Thursday, April 03, 2008

Why do they say that?

In the news, in the newspapers, in magazines... "He/she escaped alive" (from a car sinking in a river, a mugging, a free-for-all, a wedding - whatever).

I mean, who escapes dead, right?

And on a similar note,: "He/she cheated death" (sometimes qualified with a "miraculously").


No, he/she didnt. Death merely got postponed a little.

Death ALWAYS wins, no matter how fervently anybody states they've cheated it. (Or should that be Him?)

6 comments:

brinda said...

that should be HIM (terry p might be losing his memory -- what's wrong with yours?!!)... and yes, that escaped alive thing has always puzzled me :-)

~nm said...

Like they say "Engish is a very phunny language!" :D

LAK said...

Yeah, escaped alive sounds ludicrous!BTW, maybe I'm getting bloodthirsty, but "thrashed within an inch of his life" always sounds very interesting! And yes,that's a moot point death can only be postponed, call it 'it' or 'him'!Did u read Jeffrey Archer's "Death speaks"? Just a one page story.

Anonymous said...

Brin: Sympathetic memory loss? Would that be a good enough excuse? :)
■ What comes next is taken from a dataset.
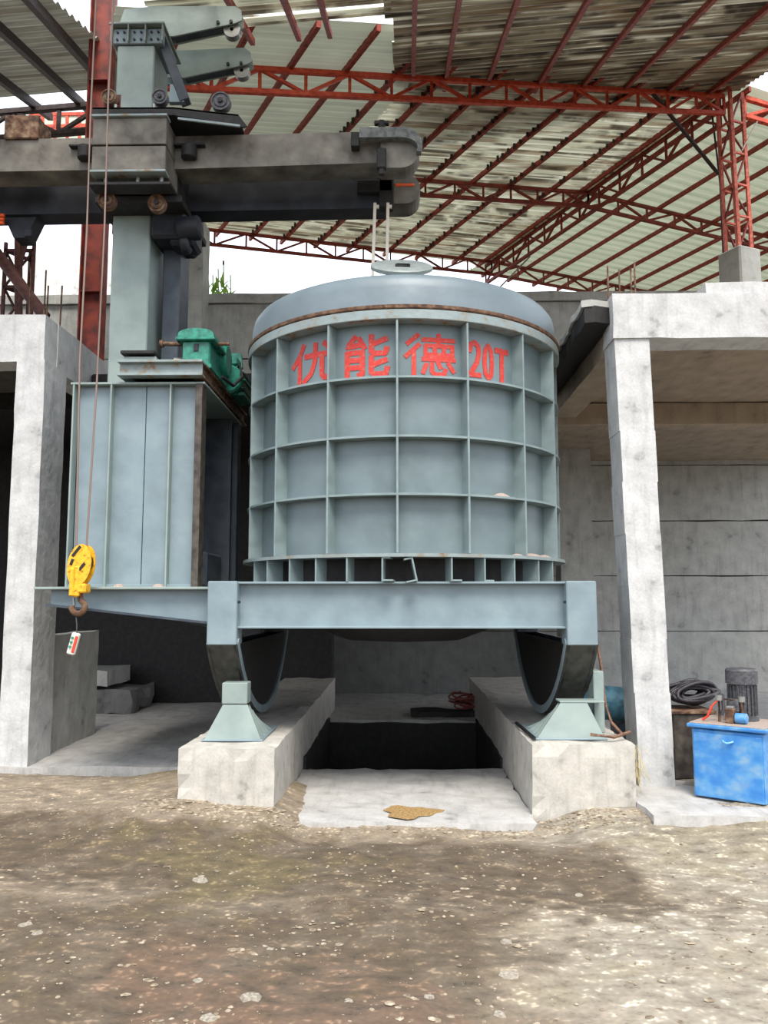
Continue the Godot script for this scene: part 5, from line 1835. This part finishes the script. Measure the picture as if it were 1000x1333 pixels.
# ================================================================ small things, plants, debris
func small_things() -> void:
	# reeds beyond the back wall: one clump
	var root := thing("reed_clump", "clump of pale green reeds growing above the back wall left of the lid", "reeds", at(283, 378, 14.9))
	var base_y := 6.86
	for k in 6:
		var px: float = [264.0, 271.0, 277.0, 284.0, 291.0, 300.0][k]
		var tall: float = [360.0, 354.0, 358.0, 350.0, 342.0, 358.0][k]
		var b := at(px, 378, 14.9)
		b.y = base_y
		var tp := at(px, tall, 14.9)
		var st := ns()
		tube(st, [b, b.lerp(tp, 0.5) + Vector3(0.01, 0, 0), tp], 0.012, 5)
		obj("stem", st, M.leaf, root)
		if k in [1, 4]:
			st = ns()
			lathe(st, tp + Vector3(0, -0.06, 0), [Vector2(0, 0), Vector2(0.022, 0.03), Vector2(0.018, 0.09), Vector2(0, 0.12)], 8, true)
			obj("seed_head", st, M.brown_pipe, root)
		for j in 16:
			var o := b.lerp(tp, rng.randf_range(0.0, 0.65)) + Vector3(rng.randf_range(-0.03, 0.03), 0, rng.randf_range(-0.03, 0.03))
			var an := rng.randf_range(0, TAU)
			var d := Vector3(cos(an) * 0.7, 1.0, sin(an) * 0.7).normalized() * rng.randf_range(0.14, 0.26)
			var sd := Vector3(-sin(an), 0, cos(an)) * 0.026
			var tip := o + d + Vector3(cos(an), -0.15, sin(an)) * 0.07
			st = ns()
			for e in [[o - sd, o + sd, o + d * 0.6 + sd], [o - sd, o + d * 0.6 + sd, o + d * 0.6 - sd], [o + d * 0.6 - sd, o + d * 0.6 + sd, tip]]:
				tri(st, e[0], e[1], e[2], Vector3.UP)
			obj("leaf", st, M.leaf, root)
	# scrap beyond the pit
	var st := ns()
	roughbox(st, Vector3(0.15, 0.1, -11.1), Vector3(1.0, 0.17, -11.5), 0.15, 0.03, 501, 0.02)
	tag(obj("steel_plate", st, M.black), "black scrap plate lying at the far edge of the pit", "scrap plate")
	var cw := thing("cable_heap", "heap of dull red cables on the scrap plate beyond the pit", "cable heap", Vector3(0.95, 0.18, -11.3))
	for k in 9:
		st = ns()
		var pts := []
		var r := rng.randf_range(0.1, 0.24)
		for j in 17:
			var an := TAU * j / 16.0 + k
			pts.append(Vector3(0.95 + cos(an) * r * 1.3, 0.225 + k * 0.02 + sin(an * 2.0 + k) * 0.025, -11.3 + sin(an) * r))
		tube(st, pts, 0.012, 6, false)
		obj("loop", st, M.cable_red, cw)
	# dark bar leaning on the right block under the rocker
	st = ns()
	bar(st, Vector3(1.03, 0.565, -6.5), Vector3(1.0, 0.57, -7.3), 0.02)
	tag(obj("iron_bar", st, M.bolt), "thin dark iron bar lying on the right foundation block beside the stand", "iron bar")

	# loose stones on the yard: pale chips that can be told apart
	var chips := [
		[33, 1204, 0.07, "flat pale stone chip, left one of a pair near the left edge of the yard"], [50, 1215, 0.06, "flat pale stone chip, right one of a pair near the left edge of the yard"],
		[258, 1277, 0.05, "round whitish stone in the reddish soil, left of the long flat chip"], [326, 1299, 0.09, "long flat pale chip in the reddish soil near the bottom edge"],
		[352, 1236, 0.045, "bright white pebble in the middle of the damp soil"], [271, 1326, 0.08, "broad pale chip cut by the bottom edge of the view"],
		[453, 1304, 0.055, "flat pale chip right of centre near the bottom edge"], [171, 1051, 0.08, "lone grey stone on the beige soil before the left block"],
		[259, 1146, 0.09, "long thin grey chip on the dark damp band"], [327, 1095, 0.06, "pale chip on the dark band in front of the left block"],
		[660, 1226, 0.06, "round pale stone where the dusty soil begins, right of centre"], [662, 1270, 0.10, "broad flat pale chip below the round stone, right of centre"],
		[651, 1321, 0.06, "round pale stone at the bottom edge, right of centre"], [873, 1275, 0.045, "small bright pebble on the dusty soil at lower right"],
		[754, 1166, 0.06, "small grey stone in the middle of the dusty pale soil"], [560, 1298, 0.05, "small pale stone at bottom centre of the yard"]]
	for k in chips.size():
		var c: Array = chips[k]
		var z := 1.6 * 1080.0 / (float(c[1]) - 784.0)
		for it in 3:
			var q := at(c[0], c[1], z)
			z *= (1.6 - gh(q.x, q.z)) / (1.6 - q.y)
		var p := at(c[0], c[1], z)
		st = ns()
		var r: float = c[2] * 0.5
		var n := 9
		var lo := []
		var hi := []
		for j in n:
			var an := TAU * j / n
			var rr := r * rng.randf_range(0.7, 1.25)
			lo.append(p + Vector3(cos(an) * rr, -0.006, sin(an) * rr * 0.8))
			hi.append(p + Vector3(cos(an) * rr * 0.75, r * rng.randf_range(0.15, 0.32), sin(an) * rr * 0.6))
		face(st, hi, p)
		for j in n:
			var j2 := (j + 1) % n
			face(st, [lo[j], lo[j2], hi[j2], hi[j]], p)
		tag(obj("stone_chip", st, M.chip), c[3], "stone", "pale stone chips on the yard")
	# grit: thousands of small stones, nobody could count them
	var sm := ns()
	var top := Vector3(0, 0.5, 0)
	for j in 6:
		var a := TAU * j / 6.0
		var b := TAU * (j + 1) / 6.0
		tri(sm, Vector3(cos(a), 0, sin(a) * 0.8), Vector3(cos(b), 0, sin(b) * 0.8), Vector3(cos(b) * 0.55, 0.42, sin(b) * 0.5), Vector3(cos(a), 0.6, sin(a)))
		tri(sm, Vector3(cos(a), 0, sin(a) * 0.8), Vector3(cos(b) * 0.55, 0.42, sin(b) * 0.5), Vector3(cos(a) * 0.55, 0.42, sin(a) * 0.5), Vector3(cos(a), 0.6, sin(a)))
		tri(sm, top, Vector3(cos(a) * 0.55, 0.42, sin(a) * 0.5), Vector3(cos(b) * 0.55, 0.42, sin(b) * 0.5), Vector3.UP)
	sm.generate_normals()
	var mm := MultiMesh.new()
	mm.transform_format = MultiMesh.TRANSFORM_3D
	mm.mesh = sm.commit()
	var tf := []
	for k in 9000:
		var x := rng.randf_range(-4.0, 4.0)
		var z := -rng.randf_range(2.6, 6.6)
		if gn.get_noise_2d(x * 0.8 + 7.0, z * 0.8) < -0.12 and rng.randf() < 0.8: continue
		if z < -6.15 and x > -1.7 and x < 1.9: continue
		var s := pow(rng.randf(), 3.0) * 0.012 + 0.003
		tf.append(Transform3D(Basis(Vector3.UP, rng.randf_range(0, TAU)).scaled(Vector3(s, s * 0.8, s)), Vector3(x, gh(x, z) - s * 0.12, z)))
	for k in 1500:                                        # flakes of broken concrete trodden into the damp soil
		var x := rng.randfn(-0.1, 1.1)
		var z := -rng.randf_range(2.7, 5.2)
		if gn.get_noise_2d(x * 1.1 + 3.0, z * 1.1) < 0.02: continue
		var s := pow(rng.randf(), 2.2) * 0.02 + 0.006
		tf.append(Transform3D(Basis(Vector3.UP, rng.randf_range(0, TAU)).scaled(Vector3(s * rng.randf_range(0.8, 1.6), s * 0.35, s)), Vector3(x, gh(x, z) - s * 0.05, z)))
	for k in 2600:                                        # rubble along the foot of blocks and column
		var x := rng.randf_range(-1.9, 3.2)
		if x > -0.8 and x < 0.5 and rng.randf() < 0.5: continue
		var z := -5.95 - rng.randf() * 0.38 + 0.05 * sin(x * 5.0)
		if x > 0.9: z -= 0.02
		var s := pow(rng.randf(), 2.5) * 0.024 + 0.004
		tf.append(Transform3D(Basis(Vector3.UP, rng.randf_range(0, TAU)).scaled(Vector3(s * rng.randf_range(0.8, 1.8), s * 0.7, s)), Vector3(x, gh(x, z) - s * 0.1, z)))
	mm.instance_count = tf.size()
	for k in tf.size(): mm.set_instance_transform(k, tf[k])
	var mi := MultiMeshInstance3D.new()
	mi.name = "gravel"
	mi.multimesh = mm
	mi.material_override = M.pebble
	add_child(mi)
	tag(mi, "scattered small gravel and grit over the earth yard", "gravel", "", "stuff")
NM: Boy, that's fer sure! :)

Lak: Yes, how do they calculate that last inch? I wonder if there's a mathematical formula for that? Ofc only in theory - no human being would have been harmed in proving the formula. Right?

- Shyam

Anu said...

Hmm.. this kina reminds me of the "curious incident of the dog at nightime" - who really has skeletons in their closets and apples in their eyes?

Teesu said...

Think it is for effect -- the way these are generally written. Silly though. On this note, there are people who NEVER talk about death or anything related to it or indeed, about anyone dead unless a total stranger. Think these people are afraid of the whole thing and/or have never lost a loved one. Good, cos ignorance IS bliss.